De Jorge Guillén, en una falsa espinela.
El desierto prematuro.
¡Luz! Y la luz se marea
de ser luz. Y redondea
el hábito de ser puro.
Se inmolan los abedules
fugaces. Concreta azules
la unidad. Ya la voy viendo.
Y el secreto. Todo el frío
se masca en el pío pío.
Total, un lío tremendo.
Cuando llegan los hexasílabos, vuelve a Bécquer.
Sobre tablas negras
dejaron sus cuerpos;
con viejas frazadas
pronto los cubrieron,
y allí se quedaron
verdes de fermento
y de soledades
los quesos manchegos.
La vaga penumbra
de moho y silencio
les prestaba sombra
de trágicos senos,
tan puros, tan lácteos,
que pensé con miedo:
¡Dios mío, qué solos
se quedan los quesos!
Y esta serranilla del señor marqués de Santillana.
Por Navacerrada
serrana yo vide
gorda e colorada.
Montaba un borrico,
vestía un refaxo,
que exhalaba un rico
regustillo de axo.
Corpiño e faldeta
tenida de azul,
con su camiseta
e su canesul.
Hoy es Nochebuena
—dixe— serranilla,
e tengo una cena
con pavo e morcilla.
Daréte el asado
que te he susodicho,
e un cerdo cebado
(con perdón sea dicho).
Daréte unas sopas
que dan calorías,
e después tres copas
de González Byass.
Creo, en poridat,
que te ofrezo,
niña, buena Navidat.
Otros la disfruten
—dixo— caballero;
la cena es de buten
mas cenar non quiero.
¿Non vendrás, chiquilla?
Señor, non iré.
Adiós, serranilla,
Adiós, don José.
Por Navacerrada,
serrana yo vide
que non comía nada.
Y finalmente, parodiando a Hartzenbusch, con sus fábulas pesadísimas.
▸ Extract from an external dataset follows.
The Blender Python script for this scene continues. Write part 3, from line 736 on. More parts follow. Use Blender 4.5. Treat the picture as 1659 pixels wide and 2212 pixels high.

Ésta, de la cotorra y el plátano:
Una cotorra verde y africana
un plátano encontró cierta mañana.
Lo mira, lo remira sabihonda
y dice al fin: —¡Qué cosa tan cachonda!
Nunca vi nada igual. Largo, lustroso,
fusiforme, pulido y misterioso.
Mas su aspecto me llena de pavura,
pues no creo que pase la Censura.
Así, que sin dudar, si es que dudaba
lo tiró, y se acabó lo que se daba.
Y de su acción, haciendo grande dolo,
tomólo, enarbolólo y arrojólo.
Moraleja: Juzgad cual la cotorra
el libro por la tapa que lo forra.
Que en muchísimas obras literarias
hay dentro un platanito de Canarias.